Which is probably why I don't think about Kent State much.
Comment #4 :: link :: May 7, 2007 7:45 PMMike,
Of course lots of things had to happen each and every day in history in order for history to be history.
My beef is that while you did not necessarily "demean" the events in Ohio that day, I did feel that there is here an attempt to trivialize it, and your last post did nothing to change that feeling.
I understand that you have issues with "The Sixties," and your relationship that time. "The Sixties" is a misnomer; the time truly started in the 50's with the Civil Rights movement, and ended in 1974 with Nixon's resignation amid calls for impeachment.
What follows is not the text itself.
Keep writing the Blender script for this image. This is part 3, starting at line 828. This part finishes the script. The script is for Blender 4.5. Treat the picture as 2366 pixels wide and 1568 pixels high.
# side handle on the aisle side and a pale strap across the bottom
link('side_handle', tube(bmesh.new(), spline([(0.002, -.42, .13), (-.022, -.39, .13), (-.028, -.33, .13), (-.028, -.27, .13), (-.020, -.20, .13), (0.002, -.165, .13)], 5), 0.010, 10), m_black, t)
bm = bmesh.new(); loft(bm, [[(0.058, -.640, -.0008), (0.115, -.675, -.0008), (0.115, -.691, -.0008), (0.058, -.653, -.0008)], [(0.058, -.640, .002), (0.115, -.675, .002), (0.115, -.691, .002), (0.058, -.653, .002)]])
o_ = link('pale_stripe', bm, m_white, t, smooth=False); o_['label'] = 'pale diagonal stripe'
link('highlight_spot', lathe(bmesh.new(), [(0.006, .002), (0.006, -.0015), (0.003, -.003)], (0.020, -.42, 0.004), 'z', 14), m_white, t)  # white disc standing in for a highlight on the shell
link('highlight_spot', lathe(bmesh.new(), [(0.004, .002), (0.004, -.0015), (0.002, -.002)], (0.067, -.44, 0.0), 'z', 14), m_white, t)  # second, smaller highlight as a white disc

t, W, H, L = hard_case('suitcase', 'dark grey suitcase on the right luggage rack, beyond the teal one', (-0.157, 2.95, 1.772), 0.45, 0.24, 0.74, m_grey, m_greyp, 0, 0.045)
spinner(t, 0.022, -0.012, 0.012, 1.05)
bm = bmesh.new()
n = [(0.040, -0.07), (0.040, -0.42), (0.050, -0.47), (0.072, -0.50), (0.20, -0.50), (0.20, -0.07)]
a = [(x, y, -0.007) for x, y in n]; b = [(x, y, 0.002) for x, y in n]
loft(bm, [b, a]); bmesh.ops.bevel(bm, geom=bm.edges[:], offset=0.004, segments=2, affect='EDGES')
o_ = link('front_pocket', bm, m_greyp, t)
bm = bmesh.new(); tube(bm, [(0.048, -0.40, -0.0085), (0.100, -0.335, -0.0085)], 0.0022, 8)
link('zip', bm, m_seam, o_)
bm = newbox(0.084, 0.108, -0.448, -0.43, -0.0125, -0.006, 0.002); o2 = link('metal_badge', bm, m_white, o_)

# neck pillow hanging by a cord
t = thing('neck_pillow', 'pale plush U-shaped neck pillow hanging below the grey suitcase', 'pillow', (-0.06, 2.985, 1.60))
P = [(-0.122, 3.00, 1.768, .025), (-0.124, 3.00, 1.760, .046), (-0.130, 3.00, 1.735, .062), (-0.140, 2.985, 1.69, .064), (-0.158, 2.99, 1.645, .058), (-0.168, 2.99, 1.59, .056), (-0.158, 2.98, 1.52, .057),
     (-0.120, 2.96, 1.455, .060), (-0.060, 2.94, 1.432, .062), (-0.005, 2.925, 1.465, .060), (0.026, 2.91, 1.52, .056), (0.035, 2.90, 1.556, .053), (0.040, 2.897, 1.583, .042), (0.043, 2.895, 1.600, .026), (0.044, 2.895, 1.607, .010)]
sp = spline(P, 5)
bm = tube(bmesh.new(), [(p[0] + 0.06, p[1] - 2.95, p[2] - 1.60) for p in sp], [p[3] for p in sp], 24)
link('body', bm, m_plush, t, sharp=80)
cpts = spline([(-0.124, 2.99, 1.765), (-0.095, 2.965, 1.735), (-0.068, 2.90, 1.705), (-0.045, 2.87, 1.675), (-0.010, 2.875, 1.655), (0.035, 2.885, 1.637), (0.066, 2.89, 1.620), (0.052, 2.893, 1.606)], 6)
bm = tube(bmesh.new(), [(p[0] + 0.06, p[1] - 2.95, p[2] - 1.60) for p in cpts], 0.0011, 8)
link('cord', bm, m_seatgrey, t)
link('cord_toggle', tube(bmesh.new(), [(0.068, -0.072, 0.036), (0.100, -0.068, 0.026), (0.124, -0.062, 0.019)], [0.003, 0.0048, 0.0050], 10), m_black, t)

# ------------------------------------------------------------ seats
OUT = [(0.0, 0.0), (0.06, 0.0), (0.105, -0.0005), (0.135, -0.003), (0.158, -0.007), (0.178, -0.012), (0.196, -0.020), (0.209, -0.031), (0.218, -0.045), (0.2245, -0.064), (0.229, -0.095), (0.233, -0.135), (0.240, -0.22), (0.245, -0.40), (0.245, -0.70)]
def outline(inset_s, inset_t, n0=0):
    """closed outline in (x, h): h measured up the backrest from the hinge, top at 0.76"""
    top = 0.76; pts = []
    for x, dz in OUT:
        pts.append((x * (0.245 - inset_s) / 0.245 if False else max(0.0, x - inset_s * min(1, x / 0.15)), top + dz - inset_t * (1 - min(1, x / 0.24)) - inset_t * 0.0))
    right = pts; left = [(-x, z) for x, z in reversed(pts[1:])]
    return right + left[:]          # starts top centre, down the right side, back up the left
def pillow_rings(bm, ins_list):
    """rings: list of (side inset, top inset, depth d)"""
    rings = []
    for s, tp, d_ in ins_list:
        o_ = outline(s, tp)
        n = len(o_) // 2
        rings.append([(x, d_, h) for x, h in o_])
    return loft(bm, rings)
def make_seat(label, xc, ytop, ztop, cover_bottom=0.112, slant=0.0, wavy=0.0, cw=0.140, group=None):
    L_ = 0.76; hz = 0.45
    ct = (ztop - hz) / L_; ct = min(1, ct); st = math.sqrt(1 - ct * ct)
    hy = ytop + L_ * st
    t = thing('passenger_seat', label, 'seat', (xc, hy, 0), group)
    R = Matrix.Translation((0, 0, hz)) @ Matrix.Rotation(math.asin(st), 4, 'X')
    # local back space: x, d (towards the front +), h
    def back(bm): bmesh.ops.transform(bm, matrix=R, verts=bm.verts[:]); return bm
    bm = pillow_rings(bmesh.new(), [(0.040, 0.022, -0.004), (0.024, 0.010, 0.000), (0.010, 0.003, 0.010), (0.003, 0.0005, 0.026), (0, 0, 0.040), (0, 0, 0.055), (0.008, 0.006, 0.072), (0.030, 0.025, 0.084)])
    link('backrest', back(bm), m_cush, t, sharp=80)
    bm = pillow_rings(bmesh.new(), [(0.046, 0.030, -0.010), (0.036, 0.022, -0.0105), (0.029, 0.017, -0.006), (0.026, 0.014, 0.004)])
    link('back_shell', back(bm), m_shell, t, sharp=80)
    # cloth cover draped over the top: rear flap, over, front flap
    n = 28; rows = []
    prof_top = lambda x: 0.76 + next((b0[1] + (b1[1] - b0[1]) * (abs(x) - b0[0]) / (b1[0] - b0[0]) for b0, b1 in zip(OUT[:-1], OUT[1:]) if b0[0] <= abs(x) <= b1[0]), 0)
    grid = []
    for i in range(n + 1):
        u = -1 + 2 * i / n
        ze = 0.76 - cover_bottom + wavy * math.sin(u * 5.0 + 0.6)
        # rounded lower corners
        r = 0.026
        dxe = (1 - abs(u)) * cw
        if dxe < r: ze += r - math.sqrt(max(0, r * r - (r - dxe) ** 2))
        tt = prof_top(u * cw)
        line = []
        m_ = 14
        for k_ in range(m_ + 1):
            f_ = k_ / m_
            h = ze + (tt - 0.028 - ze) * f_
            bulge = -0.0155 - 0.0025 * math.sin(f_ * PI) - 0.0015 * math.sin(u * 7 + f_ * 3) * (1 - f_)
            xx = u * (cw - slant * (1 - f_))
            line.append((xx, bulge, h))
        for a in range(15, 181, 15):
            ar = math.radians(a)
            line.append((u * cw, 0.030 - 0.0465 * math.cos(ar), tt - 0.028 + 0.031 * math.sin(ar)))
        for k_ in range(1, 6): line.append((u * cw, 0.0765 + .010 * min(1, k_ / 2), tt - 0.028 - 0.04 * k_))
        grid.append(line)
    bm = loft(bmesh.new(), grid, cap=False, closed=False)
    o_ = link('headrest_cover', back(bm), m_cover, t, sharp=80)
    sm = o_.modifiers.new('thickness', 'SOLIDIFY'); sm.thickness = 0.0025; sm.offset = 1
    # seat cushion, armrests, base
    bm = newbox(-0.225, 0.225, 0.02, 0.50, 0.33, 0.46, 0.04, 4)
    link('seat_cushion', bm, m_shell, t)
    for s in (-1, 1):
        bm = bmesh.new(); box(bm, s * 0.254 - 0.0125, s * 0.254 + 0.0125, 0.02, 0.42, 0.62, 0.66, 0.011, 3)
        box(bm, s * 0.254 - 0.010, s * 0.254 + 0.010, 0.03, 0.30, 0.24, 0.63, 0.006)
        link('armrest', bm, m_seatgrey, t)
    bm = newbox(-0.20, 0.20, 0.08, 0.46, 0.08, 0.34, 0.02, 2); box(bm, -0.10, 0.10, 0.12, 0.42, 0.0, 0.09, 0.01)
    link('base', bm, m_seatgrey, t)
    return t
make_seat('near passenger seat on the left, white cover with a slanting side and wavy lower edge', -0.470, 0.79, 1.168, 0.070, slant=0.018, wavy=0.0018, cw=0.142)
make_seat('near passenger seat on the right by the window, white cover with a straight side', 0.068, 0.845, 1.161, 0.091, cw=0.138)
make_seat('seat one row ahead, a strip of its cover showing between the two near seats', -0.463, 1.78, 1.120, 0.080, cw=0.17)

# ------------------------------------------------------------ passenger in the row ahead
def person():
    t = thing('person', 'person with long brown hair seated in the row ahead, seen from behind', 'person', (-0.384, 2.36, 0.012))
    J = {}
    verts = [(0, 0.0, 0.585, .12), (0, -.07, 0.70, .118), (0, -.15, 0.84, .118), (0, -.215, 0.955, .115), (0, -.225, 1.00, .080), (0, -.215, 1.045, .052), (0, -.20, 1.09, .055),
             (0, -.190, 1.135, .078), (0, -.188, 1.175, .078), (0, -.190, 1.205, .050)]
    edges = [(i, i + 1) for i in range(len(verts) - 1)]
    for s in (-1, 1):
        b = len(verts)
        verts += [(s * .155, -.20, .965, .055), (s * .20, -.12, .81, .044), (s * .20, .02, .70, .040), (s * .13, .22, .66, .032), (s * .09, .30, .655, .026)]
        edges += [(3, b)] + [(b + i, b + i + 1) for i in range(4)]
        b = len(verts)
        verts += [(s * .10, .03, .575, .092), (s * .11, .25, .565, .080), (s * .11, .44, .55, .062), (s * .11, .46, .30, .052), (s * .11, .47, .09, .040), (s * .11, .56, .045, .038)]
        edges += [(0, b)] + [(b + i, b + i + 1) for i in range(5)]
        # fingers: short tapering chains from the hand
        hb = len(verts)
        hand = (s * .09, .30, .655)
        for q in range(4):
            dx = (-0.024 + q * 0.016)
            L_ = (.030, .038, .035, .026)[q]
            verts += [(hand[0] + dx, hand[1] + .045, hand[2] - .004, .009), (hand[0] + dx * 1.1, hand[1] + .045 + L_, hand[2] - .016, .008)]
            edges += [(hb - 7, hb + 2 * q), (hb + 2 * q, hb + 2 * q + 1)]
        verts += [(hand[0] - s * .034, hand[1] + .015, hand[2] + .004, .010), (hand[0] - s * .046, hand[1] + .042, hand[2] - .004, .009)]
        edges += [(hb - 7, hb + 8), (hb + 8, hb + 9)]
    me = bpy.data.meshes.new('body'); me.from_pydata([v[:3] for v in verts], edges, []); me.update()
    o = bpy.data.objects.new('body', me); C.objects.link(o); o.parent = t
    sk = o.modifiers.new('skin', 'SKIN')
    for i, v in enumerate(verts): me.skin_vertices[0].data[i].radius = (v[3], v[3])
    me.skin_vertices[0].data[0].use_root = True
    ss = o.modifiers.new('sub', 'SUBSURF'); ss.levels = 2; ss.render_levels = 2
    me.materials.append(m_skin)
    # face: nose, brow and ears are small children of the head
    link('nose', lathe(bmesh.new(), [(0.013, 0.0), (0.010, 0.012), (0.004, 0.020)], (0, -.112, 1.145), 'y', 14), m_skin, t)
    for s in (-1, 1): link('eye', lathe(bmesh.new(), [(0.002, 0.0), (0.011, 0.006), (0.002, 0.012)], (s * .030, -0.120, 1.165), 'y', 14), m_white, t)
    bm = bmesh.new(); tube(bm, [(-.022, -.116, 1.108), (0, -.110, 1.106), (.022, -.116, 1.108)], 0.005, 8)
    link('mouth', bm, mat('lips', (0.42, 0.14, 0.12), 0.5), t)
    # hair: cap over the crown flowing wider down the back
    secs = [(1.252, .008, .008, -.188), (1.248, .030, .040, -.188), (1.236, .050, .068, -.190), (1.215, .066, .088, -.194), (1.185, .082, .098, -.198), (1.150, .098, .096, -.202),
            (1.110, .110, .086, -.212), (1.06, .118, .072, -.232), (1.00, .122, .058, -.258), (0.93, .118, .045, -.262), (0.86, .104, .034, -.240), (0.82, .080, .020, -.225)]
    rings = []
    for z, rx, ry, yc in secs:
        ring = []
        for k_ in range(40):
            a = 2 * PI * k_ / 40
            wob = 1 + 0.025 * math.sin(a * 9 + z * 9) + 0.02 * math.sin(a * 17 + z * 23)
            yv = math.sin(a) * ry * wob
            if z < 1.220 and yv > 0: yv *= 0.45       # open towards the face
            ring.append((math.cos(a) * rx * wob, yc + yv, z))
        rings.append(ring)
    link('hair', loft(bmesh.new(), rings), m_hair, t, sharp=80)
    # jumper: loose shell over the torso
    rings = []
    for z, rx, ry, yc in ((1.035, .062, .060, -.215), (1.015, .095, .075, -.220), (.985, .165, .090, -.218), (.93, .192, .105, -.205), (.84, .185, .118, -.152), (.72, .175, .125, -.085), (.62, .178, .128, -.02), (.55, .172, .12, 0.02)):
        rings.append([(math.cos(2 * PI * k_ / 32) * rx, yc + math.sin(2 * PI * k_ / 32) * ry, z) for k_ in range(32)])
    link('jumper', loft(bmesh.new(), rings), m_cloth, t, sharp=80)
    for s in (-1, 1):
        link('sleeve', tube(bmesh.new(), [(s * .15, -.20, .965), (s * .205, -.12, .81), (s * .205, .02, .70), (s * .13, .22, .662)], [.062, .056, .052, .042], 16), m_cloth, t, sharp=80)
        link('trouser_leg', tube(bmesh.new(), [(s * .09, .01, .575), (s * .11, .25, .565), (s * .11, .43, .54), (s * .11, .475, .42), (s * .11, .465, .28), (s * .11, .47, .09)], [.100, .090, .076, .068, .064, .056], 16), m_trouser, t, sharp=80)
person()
When Nixon resigned, the country sighed a collective sigh of exhaustion and "Activism Fatigue." In the spring of 1974 we had Impeachment rallies on campus. In the fall of 1974 we had streaking. No joke. There was a complete activism fatigue in the country, particular on campuses, from 1974 on.
The Sixties were a tough act to follow. While they were my prepubescent youth, when I came of age I had the same experience you did, where just about any hint of activism that occurred for the next 15 years or so was accused of being what Charlie King called "Vaguely Reminiscent of the Sixties" -- including many things I did in college and for years after.
I'm not talking about "sackcloth and ashes," as you suggest, but a moment of reflection is in order. Yes, the Haymarket Square Riot, fighting for the 8 hour day, was as significant in its time, but it is not our time. Maybe 1970 wasn't your time, but it is of your time, as you co-exist today with many of us who lived through it.
Remember that while Ben and Zach and Emma did not live through 9/11, their historical circumstances will be shaped by it, as yours and mine were shaped by Montgomery and Little Rock and Sputnick and Birmingham and Dallas and Memphis and Kent State and Viet Nam. Some occured before either one of us were born, and our historical circumstances were shaped by them nonetheless.
All I'm saying, really, is that attention must be paid. A little respect is in order, and a little reflection. Just a little.